Secondo un parametro base, ovvero il numero di colonnine in rapporto al numero di auto elettriche, l'Italia è al terzo posto in Europa con oltre 60 mila punti di ricarica pubblici, siamo invece al penultimo nel rapporto tra il numero di colonnine e gli abitanti. La cattiva notizia è che avendo un basso numero di auto elettriche le colonnine pubbliche fanno fatica a ripagarsi, quella buona è che nonostante ciò il numero sta salendo costantemente, e la tendenza fa ritenere realistico il raggiungimento di 140 mila colonnine pubbliche entro il 2030, alle quali dovrebbero aggiungersi oltre due milioni di punti di ricarica privati realizzando una infrastruttura complessiva adeguata per il parco auto elettriche che di qui a cinque anni dovrebbe raggiungere 4,3 milioni di unità più altri 2,3 di auto ibride plug in secondo le previsioni del Piano Nazionale Integrato Energia e Clima presentato dal ministro Giberto Pichetto Fratin o 4,3 milioni totali nella più prudente stima di Motus-E.

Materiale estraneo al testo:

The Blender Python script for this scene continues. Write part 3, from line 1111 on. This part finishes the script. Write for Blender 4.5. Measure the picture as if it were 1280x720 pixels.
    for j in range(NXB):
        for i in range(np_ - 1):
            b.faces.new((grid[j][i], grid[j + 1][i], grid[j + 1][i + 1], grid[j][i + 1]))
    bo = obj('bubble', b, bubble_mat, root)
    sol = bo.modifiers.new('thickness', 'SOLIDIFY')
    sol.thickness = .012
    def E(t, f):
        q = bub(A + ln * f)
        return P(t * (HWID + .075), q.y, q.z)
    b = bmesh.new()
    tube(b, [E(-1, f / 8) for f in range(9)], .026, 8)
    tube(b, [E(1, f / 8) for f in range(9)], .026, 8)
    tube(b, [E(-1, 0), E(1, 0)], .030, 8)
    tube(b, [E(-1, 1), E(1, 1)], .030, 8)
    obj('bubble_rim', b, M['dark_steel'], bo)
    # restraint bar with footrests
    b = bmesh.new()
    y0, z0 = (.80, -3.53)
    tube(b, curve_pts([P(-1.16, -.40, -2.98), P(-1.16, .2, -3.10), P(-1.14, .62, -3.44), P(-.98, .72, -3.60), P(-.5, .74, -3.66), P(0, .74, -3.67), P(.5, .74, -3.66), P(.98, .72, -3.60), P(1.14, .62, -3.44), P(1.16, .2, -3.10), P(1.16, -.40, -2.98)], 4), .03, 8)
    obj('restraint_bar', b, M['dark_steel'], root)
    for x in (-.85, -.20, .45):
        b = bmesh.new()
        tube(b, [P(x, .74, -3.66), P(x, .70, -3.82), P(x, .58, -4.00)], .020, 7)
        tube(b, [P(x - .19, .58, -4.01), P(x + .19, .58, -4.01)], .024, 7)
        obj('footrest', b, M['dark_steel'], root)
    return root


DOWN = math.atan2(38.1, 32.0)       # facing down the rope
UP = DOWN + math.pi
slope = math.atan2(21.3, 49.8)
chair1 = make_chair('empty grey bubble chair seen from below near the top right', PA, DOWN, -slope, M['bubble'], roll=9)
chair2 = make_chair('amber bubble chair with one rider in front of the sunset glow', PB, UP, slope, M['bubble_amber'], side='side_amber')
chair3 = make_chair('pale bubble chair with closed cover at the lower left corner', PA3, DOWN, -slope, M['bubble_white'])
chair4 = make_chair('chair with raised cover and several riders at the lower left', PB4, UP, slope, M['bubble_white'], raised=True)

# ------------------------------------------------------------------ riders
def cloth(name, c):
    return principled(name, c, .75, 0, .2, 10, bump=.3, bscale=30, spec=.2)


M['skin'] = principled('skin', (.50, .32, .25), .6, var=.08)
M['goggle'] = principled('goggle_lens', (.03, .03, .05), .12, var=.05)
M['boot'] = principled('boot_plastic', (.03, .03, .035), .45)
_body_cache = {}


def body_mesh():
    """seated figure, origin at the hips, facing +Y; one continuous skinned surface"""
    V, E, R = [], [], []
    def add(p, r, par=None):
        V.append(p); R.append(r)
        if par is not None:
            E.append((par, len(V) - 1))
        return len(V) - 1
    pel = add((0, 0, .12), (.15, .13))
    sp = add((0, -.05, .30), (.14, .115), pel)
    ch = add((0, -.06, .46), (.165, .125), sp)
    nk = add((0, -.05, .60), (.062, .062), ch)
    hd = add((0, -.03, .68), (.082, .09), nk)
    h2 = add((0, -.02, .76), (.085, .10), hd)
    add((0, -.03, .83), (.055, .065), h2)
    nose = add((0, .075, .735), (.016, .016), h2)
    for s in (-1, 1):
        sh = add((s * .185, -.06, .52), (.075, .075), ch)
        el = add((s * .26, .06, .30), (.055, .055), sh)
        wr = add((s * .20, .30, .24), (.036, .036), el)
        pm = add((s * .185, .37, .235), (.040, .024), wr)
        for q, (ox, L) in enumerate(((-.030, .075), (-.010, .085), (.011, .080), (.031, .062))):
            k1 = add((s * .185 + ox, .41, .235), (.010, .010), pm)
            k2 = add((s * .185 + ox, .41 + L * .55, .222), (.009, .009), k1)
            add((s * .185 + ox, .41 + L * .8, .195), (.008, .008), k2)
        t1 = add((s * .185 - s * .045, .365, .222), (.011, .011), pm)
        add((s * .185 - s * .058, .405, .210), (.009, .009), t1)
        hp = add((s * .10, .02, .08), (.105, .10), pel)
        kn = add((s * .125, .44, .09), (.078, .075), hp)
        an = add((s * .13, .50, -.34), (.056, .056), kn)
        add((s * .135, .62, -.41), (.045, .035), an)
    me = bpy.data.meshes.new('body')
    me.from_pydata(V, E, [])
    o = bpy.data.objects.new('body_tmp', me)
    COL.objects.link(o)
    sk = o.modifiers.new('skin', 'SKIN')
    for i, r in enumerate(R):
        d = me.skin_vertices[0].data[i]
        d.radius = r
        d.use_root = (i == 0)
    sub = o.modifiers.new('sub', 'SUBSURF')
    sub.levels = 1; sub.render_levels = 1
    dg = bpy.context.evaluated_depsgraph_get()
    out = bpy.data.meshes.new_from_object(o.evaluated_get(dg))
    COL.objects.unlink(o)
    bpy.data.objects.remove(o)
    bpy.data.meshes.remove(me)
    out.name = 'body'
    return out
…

Conta il numero di colonnine ma importantissimi per l'elettrificazione della mobilità stradale sono anche la loro distribuzione sul territorio e le loro caratteristiche in termini di potenza di ricarica. Oggi il 58% del totale è istallata nelle regioni settentrionali e solo il 20 al Centro e il 22 nel Sud e nelle isole, distribuzione che in parte rispecchia quella delle auto elettriche ma che se non riequilibrata diventa un limite all'allargamento del mercato.
Il secondo aspetto è la potenza di ricarica. Non tutte le colonnine sono uguali, alcune ricaricano con potenze basse e quindi sono più lente (a corrente alternata), altre hanno una potenza media (a corrente continua), altre ancora una potenza alta (ultra fast). Anche le auto elettriche non hanno la stessa potenza di ricarica, oggi solo quelle medio-grandi consentono una ricarica ultraveloce e sarà importante l'arrivo sul mercato di modelli a prezzi più bassi con potenze di ricarica elevate. «Non è necessario che tutte le colonnine siano veloci o ultraveloci – dice Naso – nelle abitazioni o nei parcheggi di scambio vanno bene le colonnine a bassa potenza, nei punti strategici della città e sulle autostrade o superstrade servono punti di ricarica veloci o ultraveloci».